Nel quadro appena descritto di isolamento va collegato anche l’ennesimo cambio di posizione dei 5S: il doppio mandato. L’intercambiabilità dei politici, in considerazione del ruolo sociale e non di potere della carica parlamentare, è l’idea che strutturava il meccanismo di ricambio della classe dirigente grillina che avrebbe dovuto abbandonare la sua funzione pubblica dopo due mandati affinché fosse appunto la società in sé stessa a dirigere il proprio Paese.
L’esperienza governativa ha però mostrato come competenza e sensibilità negoziale sono doti necessarie e formantisi nel tempo, ragion per cui il leader Conte si mostra in questi giorni fortemente possibilista nell’eliminare o restringere la portata della regola dei due mandati.

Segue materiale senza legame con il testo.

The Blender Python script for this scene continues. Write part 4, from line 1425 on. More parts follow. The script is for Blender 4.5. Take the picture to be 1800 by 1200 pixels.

Questo in quanto ora più che mai, visto proprio l’isolamento partitico del gruppo, per l’M5S sarà fondamentale trattenere a sé quei rappresentanti che meglio hanno appreso il mestiere, per così dire, e quindi dovrebbero risultare più in grado di condurre il partito nella difficile campagna elettorale appena apertasi e poi nella ancor più perigliosa e incerta legislatura tra guerra, crisi ed inflazione.
Insomma se non si può contare su altri, meglio poter almeno contare su se stessi: per questo sostituire in questo momento la gran parte dei propri parlamentari e ritrovarsi con persone nuove ed a digiuno dei giochi ed intrighi di palazzo può ulteriormente minare la forza della formazione pentastellata.
Difatti lo stesso Conte afferma, senza per ora scendere nei dettagli, di non volersi assolutamente privare di figure che hanno lottato per dieci anni a difesa delle istanze del Movimento e che, al contrario di quanto finora si era lasciato intendere, quello del secondo mandato non è un “diktat” immodificabile.
Se da un lato i 5 Stelle sembrano riapprodare ad una situazione di isolamento come ai tempi del movimentismo puro, dall’altro sembra per gli stessi irrinunciabile lo strutturarsi in partito al fine di dotarsi di una classe politica che ne stabilisca una linea ed un percorso coerente e continuativo.